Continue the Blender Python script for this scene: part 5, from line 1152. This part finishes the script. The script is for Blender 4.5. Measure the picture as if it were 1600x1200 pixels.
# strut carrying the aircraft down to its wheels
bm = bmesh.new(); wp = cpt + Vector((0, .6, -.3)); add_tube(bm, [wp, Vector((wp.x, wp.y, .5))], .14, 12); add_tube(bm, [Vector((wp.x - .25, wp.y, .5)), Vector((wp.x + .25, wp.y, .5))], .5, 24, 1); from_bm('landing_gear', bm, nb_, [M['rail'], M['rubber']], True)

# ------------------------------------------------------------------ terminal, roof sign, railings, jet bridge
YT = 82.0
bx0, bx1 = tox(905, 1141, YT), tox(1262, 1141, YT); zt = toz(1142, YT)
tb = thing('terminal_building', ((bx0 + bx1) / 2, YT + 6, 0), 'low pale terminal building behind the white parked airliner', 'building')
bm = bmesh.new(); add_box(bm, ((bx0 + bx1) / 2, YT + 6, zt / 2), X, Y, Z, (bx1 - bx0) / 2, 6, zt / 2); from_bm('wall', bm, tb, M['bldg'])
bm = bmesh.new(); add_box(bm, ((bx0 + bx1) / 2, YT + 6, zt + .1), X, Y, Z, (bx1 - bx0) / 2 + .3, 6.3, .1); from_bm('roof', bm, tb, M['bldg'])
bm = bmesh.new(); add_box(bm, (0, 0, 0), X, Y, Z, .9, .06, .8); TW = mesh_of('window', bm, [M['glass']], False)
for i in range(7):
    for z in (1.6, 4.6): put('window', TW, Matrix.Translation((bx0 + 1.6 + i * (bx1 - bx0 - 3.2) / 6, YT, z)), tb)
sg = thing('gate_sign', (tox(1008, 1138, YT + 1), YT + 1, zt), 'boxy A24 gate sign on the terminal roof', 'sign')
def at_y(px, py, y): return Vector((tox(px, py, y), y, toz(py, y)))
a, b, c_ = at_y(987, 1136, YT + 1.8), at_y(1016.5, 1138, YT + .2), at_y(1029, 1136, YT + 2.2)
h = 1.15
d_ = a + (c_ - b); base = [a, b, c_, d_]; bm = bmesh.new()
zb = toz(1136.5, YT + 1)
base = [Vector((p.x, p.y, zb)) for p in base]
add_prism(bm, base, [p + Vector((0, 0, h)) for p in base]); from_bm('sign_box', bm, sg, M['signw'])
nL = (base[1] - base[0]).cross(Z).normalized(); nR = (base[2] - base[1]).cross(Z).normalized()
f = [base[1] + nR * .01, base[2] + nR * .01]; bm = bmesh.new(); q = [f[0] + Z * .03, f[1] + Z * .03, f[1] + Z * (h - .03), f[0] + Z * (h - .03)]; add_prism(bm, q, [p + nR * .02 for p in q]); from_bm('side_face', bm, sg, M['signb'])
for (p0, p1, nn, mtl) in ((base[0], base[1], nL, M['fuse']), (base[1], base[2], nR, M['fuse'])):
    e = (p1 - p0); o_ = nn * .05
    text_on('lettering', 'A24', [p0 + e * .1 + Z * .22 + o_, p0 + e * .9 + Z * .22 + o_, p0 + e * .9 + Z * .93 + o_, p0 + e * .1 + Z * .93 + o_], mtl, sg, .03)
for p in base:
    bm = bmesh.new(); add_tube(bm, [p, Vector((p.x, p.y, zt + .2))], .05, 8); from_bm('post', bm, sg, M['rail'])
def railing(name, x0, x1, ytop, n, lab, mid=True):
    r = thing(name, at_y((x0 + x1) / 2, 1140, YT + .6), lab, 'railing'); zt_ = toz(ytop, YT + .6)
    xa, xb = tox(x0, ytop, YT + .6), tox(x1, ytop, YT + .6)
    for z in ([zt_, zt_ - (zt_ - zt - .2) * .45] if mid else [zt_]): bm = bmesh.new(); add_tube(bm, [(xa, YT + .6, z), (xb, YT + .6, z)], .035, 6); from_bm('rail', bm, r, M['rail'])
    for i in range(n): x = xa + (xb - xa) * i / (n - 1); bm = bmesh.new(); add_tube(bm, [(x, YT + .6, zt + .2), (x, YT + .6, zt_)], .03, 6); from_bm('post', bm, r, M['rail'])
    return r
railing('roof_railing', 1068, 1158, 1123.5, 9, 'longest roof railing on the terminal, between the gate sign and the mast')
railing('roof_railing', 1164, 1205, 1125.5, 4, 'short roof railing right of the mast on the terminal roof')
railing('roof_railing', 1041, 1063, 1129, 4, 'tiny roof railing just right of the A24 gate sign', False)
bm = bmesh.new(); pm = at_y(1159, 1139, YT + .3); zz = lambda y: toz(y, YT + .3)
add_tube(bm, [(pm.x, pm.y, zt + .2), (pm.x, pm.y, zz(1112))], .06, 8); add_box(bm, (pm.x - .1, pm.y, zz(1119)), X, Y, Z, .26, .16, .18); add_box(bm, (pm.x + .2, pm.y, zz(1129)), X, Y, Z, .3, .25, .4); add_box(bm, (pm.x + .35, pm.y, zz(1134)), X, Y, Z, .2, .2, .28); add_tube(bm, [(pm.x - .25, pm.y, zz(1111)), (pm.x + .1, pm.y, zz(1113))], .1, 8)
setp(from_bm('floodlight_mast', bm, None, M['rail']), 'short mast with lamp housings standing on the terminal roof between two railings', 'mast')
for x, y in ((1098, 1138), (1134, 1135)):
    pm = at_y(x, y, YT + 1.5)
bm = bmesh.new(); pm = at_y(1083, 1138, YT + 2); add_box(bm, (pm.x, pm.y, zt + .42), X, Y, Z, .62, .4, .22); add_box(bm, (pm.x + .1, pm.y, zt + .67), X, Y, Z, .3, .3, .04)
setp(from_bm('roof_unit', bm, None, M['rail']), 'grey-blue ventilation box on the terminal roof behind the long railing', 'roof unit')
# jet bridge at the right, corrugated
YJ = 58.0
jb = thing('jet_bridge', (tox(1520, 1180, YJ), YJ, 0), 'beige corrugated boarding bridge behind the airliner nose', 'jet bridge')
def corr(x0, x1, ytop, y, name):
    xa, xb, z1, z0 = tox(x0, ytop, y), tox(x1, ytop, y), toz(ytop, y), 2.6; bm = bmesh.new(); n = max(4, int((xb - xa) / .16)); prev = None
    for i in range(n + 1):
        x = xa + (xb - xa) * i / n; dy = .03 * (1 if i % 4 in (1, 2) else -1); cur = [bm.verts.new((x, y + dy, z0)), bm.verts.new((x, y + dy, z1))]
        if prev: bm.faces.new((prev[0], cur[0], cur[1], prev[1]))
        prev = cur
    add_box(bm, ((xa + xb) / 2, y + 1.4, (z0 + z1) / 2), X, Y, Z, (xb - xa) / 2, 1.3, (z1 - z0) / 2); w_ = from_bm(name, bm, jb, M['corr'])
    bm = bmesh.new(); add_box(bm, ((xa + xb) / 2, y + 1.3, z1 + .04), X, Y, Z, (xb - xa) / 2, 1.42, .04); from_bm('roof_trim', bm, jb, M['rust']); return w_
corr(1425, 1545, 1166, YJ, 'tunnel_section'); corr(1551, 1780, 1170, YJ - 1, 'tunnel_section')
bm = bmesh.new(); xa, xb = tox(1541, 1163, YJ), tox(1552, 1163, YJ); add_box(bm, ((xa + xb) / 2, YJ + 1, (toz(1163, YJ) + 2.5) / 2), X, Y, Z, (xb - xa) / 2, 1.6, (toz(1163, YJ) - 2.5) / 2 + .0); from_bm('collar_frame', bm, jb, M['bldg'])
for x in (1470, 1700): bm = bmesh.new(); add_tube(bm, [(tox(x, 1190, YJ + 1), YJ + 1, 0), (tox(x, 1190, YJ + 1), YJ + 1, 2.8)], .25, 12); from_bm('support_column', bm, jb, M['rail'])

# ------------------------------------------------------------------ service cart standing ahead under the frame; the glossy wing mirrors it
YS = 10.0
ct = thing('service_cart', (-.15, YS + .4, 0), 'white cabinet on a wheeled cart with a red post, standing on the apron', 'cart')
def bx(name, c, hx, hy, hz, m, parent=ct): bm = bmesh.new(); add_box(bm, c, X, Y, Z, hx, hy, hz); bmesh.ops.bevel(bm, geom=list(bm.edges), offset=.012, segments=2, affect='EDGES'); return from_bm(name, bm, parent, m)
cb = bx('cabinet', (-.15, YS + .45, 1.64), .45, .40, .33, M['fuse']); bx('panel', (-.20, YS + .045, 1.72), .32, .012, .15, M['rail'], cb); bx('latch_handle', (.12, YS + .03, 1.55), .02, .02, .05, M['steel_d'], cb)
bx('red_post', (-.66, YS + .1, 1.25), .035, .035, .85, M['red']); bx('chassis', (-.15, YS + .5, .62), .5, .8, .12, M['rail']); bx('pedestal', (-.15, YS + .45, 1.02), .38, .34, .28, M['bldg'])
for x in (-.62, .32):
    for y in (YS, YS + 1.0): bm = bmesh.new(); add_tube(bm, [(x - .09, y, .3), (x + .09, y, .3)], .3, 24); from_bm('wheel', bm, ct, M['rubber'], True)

------------------------------------------------

- _WHAT YOU WILL DO_: Exactly as they appear, please write out the lines from the opening of the listing above down to the line containing "bm = bmesh.new(); wp", with both end lines included.

- _WRITTEN ANSWER_:
Continue the Blender Python script for this scene: part 5, from line 1152. This part finishes the script. The script is for Blender 4.5. Measure the picture as if it were 1600x1200 pixels.
# strut carrying the aircraft down to its wheels
bm = bmesh.new(); wp = cpt + Vector((0, .6, -.3)); add_tube(bm, [wp, Vector((wp.x, wp.y, .5))], .14, 12); add_tube(bm, [Vector((wp.x - .25, wp.y, .5)), Vector((wp.x + .25, wp.y, .5))], .5, 24, 1); from_bm('landing_gear', bm, nb_, [M['rail'], M['rubber']], True)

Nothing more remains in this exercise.